Description of the task:
Write the data out again exactly, with no pictures.

=-=-=

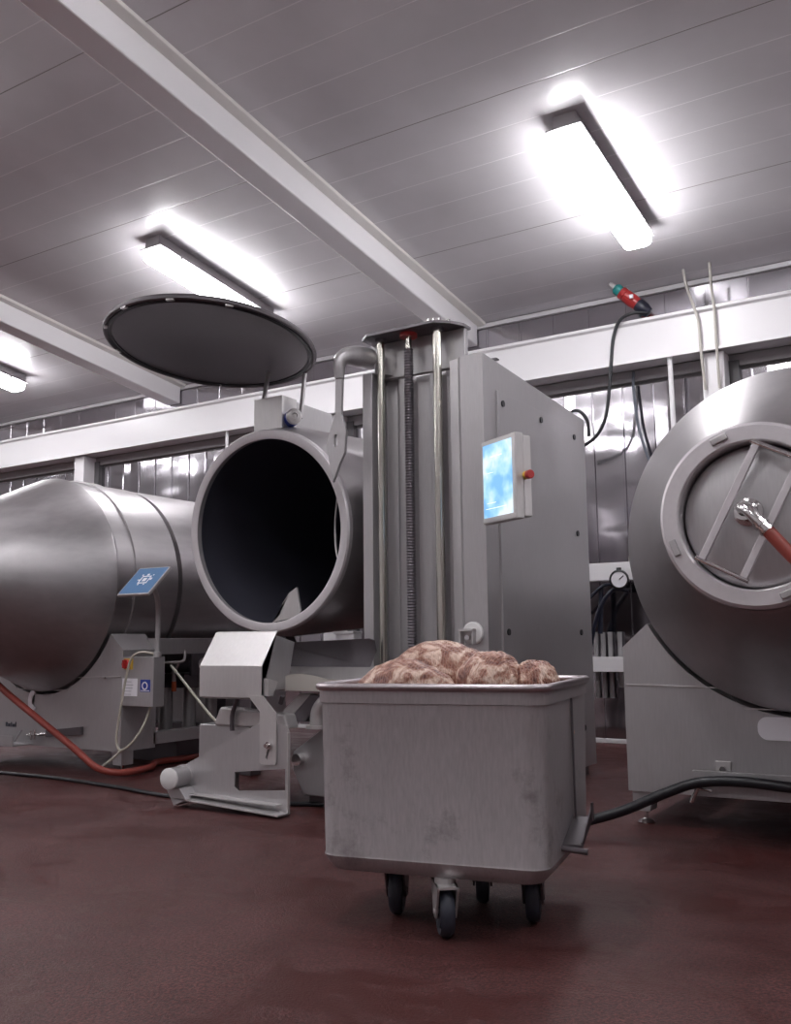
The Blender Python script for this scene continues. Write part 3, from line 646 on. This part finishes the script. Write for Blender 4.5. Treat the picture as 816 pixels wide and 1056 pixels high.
# touch screen on the tower's corner
hm = thing('touch_screen', 'lit blue touch screen in a pale case on the tower corner', 'screen', (-2.06, 4.30, 1.43))
a = Vector((-2.185, 4.335, 0)); b = Vector((-1.925, 4.185, 0)); ux = (b-a).normalized(); uz = Vector((0, 0, 1)); un = ux.cross(uz)  # faces the camera side
HM = Matrix((ux, -un, uz)).transposed().to_4x4(); HM.translation = (a.x, a.y, 1.425)
bm = bmn(); box(bm, 0, .30, 0, .05, 0, .43, HM); obj('case', bm, S_SHEET, hm, bevel=.006)
bm = bmn(); box(bm, .012, .296, .05, .10, .012, .418, HM); obj('case_back', bm, S_SHEET, hm, bevel=.006)
bm = bmn(); box(bm, .018, .272, -.003, .002, .030, .405, HM); sc = obj('display', bm, SCREEN, hm)
bm = bmn()
for (x0, x1, z0, z1) in ((.09, .19, .335, .340), (.05, .13, .10, .103), (.04, .22, .072, .075), (.05, .11, .255, .258)): box(bm, x0, x1, -.0045, -.003, z0, z1, HM)
obj('display_text', bm, plain('screen_glyphs', (.2, .2, .2), .3, emit=(.9, .95, 1), es=1.0), sc)
bm = bmn(); cyl(bm, HM @ Vector((.295, .06, .215)), HM @ Vector((.318, .06, .215)), .020, seg=24); eb = obj('stop_button_collar', bm, YEL, hm, smooth=True)
bm = bmn(); cyl(bm, HM @ Vector((.318, .06, .215)), HM @ Vector((.345, .06, .215)), .022, seg=24); obj('stop_button', bm, REDP, eb, bevel=.004)
bm = bmn(); cyl(bm, HM @ Vector((.12, .07, .2)), (-2.195, 4.46, 1.63), .022, seg=16); obj('mount_arm', bm, S_BODY, hm, smooth=True)

# ---------------------------------------------------------------- red hose on right mouth
rh = thing('red_feed_hose', 'red rubber hose with chrome elbow on the right drum mouth', 'hose', (-.707, 3.42, 1.277))
bm = bmn(); tube(bm, [(-.707, 3.425, 1.277), (-.707, 3.375, 1.285), (-.678, 3.345, 1.265), (-.645, 3.335, 1.225)], .021, 18)
lathe(bm, [(.021, 0), (.034, 0), (.034, .012), (.021, .012)], Matrix.Translation((-.707, 3.42, 1.277)) @ Matrix.Rotation(PI/2, 4, 'X'), 28)
obj('elbow', bm, S_CHROME, rh, smooth=True)
dv = (Vector((-.54, 3.33, 1.10))-Vector((-.645, 3.335, 1.225))).normalized(); p = Vector((-.645, 3.335, 1.225))
bm = bmn(); cyl(bm, p-dv*.005, p+dv*.045, .024, seg=24); cyl(bm, p+dv*.01, p+dv*.018, .028, seg=24); cyl(bm, p+dv*.034, p+dv*.042, .028, seg=24); obj('coupling', bm, S_CHROME, rh, smooth=True)
bm = bmn(); tube(bm, [p+dv*.04, (-.54, 3.33, 1.095), (-.44, 3.33, .985), (-.30, 3.36, .84), (-.12, 3.45, .62), (.15, 3.6, .30), (.5, 3.75, .06), (1.0, 3.8, .03)], .0225, 18); obj('hose_line', bm, REDH, rh, smooth=True)

hose('black_hose', [(.5, 4.05, .14), (.1, 4.04, .205), (-.35, 4.05, .238), (-.70, 4.06, .253), (-.93, 4.07, .262), (-1.09, 4.06, .248), (-1.22, 4.03, .200), (-1.37, 4.0, .13), (-1.50, 3.96, .085), (-1.68, 3.90, .035), (-1.9, 3.86, .022), (-2.12, 3.80, .022)], .0215, BLACKR, 'thick black hose rising from the floor over the tray of the right machine')

# ---------------------------------------------------------------- sheet-metal hood and guard plate
gd = thing('chute_guard', 'folded sheet-metal hood and side plate standing on the floor left of the trolley', 'guard', (-3.3, 3.8, 0))
bm = bmn()
def sheet_yz(bm, pts, x0, x1, th=.004):
    n = len(pts); out = []
    P = [Vector((0, a, b)) for a, b in pts]
    for i in range(n):
        d = (P[min(i+1, n-1)]-P[max(i-1, 0)]).normalized(); out.append((P[i].y-d.z*th, P[i].z+d.y*th))
    prism(bm, list(pts)+out[::-1], x0, x1, 'x')
sheet_yz(bm, [(3.79, .555), (3.75, .563), (3.75, .72), (3.87, .892), (3.885, .895)], -3.575, -3.152, .005)
obj('hood', bm, S_SHEET, gd, bevel=.0015)
bm = bmn(); prism(bm, [(3.755, .565), (3.755, .715), (3.87, .885), (4.0, .86), (3.95, .60)], -3.574, -3.568, 'x'); obj('hood_end', bm, S_BODY, gd)
bm = bmn(); prism(bm, [(3.80, .60), (3.775, .70), (3.87, .875), (4.02, .84), (3.96, .60)], -3.163, -3.158, 'x'); obj('hood_end', bm, S_BODY, gd)
bm = bmn(); prism(bm, [(3.76, .57), (3.76, .66), (3.84, .64), (3.80, .57)], -3.158, -3.12, 'x'); obj('hood_return', bm, S_SHEET, gd, bevel=.003)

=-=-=

Task result:
The Blender Python script for this scene continues. Write part 3, from line 646 on. This part finishes the script. Write for Blender 4.5. Treat the picture as 816 pixels wide and 1056 pixels high.
# touch screen on the tower's corner
hm = thing('touch_screen', 'lit blue touch screen in a pale case on the tower corner', 'screen', (-2.06, 4.30, 1.43))
a = Vector((-2.185, 4.335, 0)); b = Vector((-1.925, 4.185, 0)); ux = (b-a).normalized(); uz = Vector((0, 0, 1)); un = ux.cross(uz)  # faces the camera side
HM = Matrix((ux, -un, uz)).transposed().to_4x4(); HM.translation = (a.x, a.y, 1.425)
bm = bmn(); box(bm, 0, .30, 0, .05, 0, .43, HM); obj('case', bm, S_SHEET, hm, bevel=.006)
bm = bmn(); box(bm, .012, .296, .05, .10, .012, .418, HM); obj('case_back', bm, S_SHEET, hm, bevel=.006)
bm = bmn(); box(bm, .018, .272, -.003, .002, .030, .405, HM); sc = obj('display', bm, SCREEN, hm)
bm = bmn()
for (x0, x1, z0, z1) in ((.09, .19, .335, .340), (.05, .13, .10, .103), (.04, .22, .072, .075), (.05, .11, .255, .258)): box(bm, x0, x1, -.0045, -.003, z0, z1, HM)
obj('display_text', bm, plain('screen_glyphs', (.2, .2, .2), .3, emit=(.9, .95, 1), es=1.0), sc)
bm = bmn(); cyl(bm, HM @ Vector((.295, .06, .215)), HM @ Vector((.318, .06, .215)), .020, seg=24); eb = obj('stop_button_collar', bm, YEL, hm, smooth=True)
bm = bmn(); cyl(bm, HM @ Vector((.318, .06, .215)), HM @ Vector((.345, .06, .215)), .022, seg=24); obj('stop_button', bm, REDP, eb, bevel=.004)
bm = bmn(); cyl(bm, HM @ Vector((.12, .07, .2)), (-2.195, 4.46, 1.63), .022, seg=16); obj('mount_arm', bm, S_BODY, hm, smooth=True)

# ---------------------------------------------------------------- red hose on right mouth
rh = thing('red_feed_hose', 'red rubber hose with chrome elbow on the right drum mouth', 'hose', (-.707, 3.42, 1.277))
bm = bmn(); tube(bm, [(-.707, 3.425, 1.277), (-.707, 3.375, 1.285), (-.678, 3.345, 1.265), (-.645, 3.335, 1.225)], .021, 18)
lathe(bm, [(.021, 0), (.034, 0), (.034, .012), (.021, .012)], Matrix.Translation((-.707, 3.42, 1.277)) @ Matrix.Rotation(PI/2, 4, 'X'), 28)
obj('elbow', bm, S_CHROME, rh, smooth=True)
dv = (Vector((-.54, 3.33, 1.10))-Vector((-.645, 3.335, 1.225))).normalized(); p = Vector((-.645, 3.335, 1.225))
bm = bmn(); cyl(bm, p-dv*.005, p+dv*.045, .024, seg=24); cyl(bm, p+dv*.01, p+dv*.018, .028, seg=24); cyl(bm, p+dv*.034, p+dv*.042, .028, seg=24); obj('coupling', bm, S_CHROME, rh, smooth=True)
bm = bmn(); tube(bm, [p+dv*.04, (-.54, 3.33, 1.095), (-.44, 3.33, .985), (-.30, 3.36, .84), (-.12, 3.45, .62), (.15, 3.6, .30), (.5, 3.75, .06), (1.0, 3.8, .03)], .0225, 18); obj('hose_line', bm, REDH, rh, smooth=True)

hose('black_hose', [(.5, 4.05, .14), (.1, 4.04, .205), (-.35, 4.05, .238), (-.70, 4.06, .253), (-.93, 4.07, .262), (-1.09, 4.06, .248), (-1.22, 4.03, .200), (-1.37, 4.0, .13), (-1.50, 3.96, .085), (-1.68, 3.90, .035), (-1.9, 3.86, .022), (-2.12, 3.80, .022)], .0215, BLACKR, 'thick black hose rising from the floor over the tray of the right machine')

# ---------------------------------------------------------------- sheet-metal hood and guard plate
gd = thing('chute_guard', 'folded sheet-metal hood and side plate standing on the floor left of the trolley', 'guard', (-3.3, 3.8, 0))
bm = bmn()
def sheet_yz(bm, pts, x0, x1, th=.004):
    n = len(pts); out = []
    P = [Vector((0, a, b)) for a, b in pts]
    for i in range(n):
        d = (P[min(i+1, n-1)]-P[max(i-1, 0)]).normalized(); out.append((P[i].y-d.z*th, P[i].z+d.y*th))
    prism(bm, list(pts)+out[::-1], x0, x1, 'x')
sheet_yz(bm, [(3.79, .555), (3.75, .563), (3.75, .72), (3.87, .892), (3.885, .895)], -3.575, -3.152, .005)
obj('hood', bm, S_SHEET, gd, bevel=.0015)
bm = bmn(); prism(bm, [(3.755, .565), (3.755, .715), (3.87, .885), (4.0, .86), (3.95, .60)], -3.574, -3.568, 'x'); obj('hood_end', bm, S_BODY, gd)
bm = bmn(); prism(bm, [(3.80, .60), (3.775, .70), (3.87, .875), (4.02, .84), (3.96, .60)], -3.163, -3.158, 'x'); obj('hood_end', bm, S_BODY, gd)
bm = bmn(); prism(bm, [(3.76, .57), (3.76, .66), (3.84, .64), (3.80, .57)], -3.158, -3.12, 'x'); obj('hood_return', bm, S_SHEET, gd, bevel=.003)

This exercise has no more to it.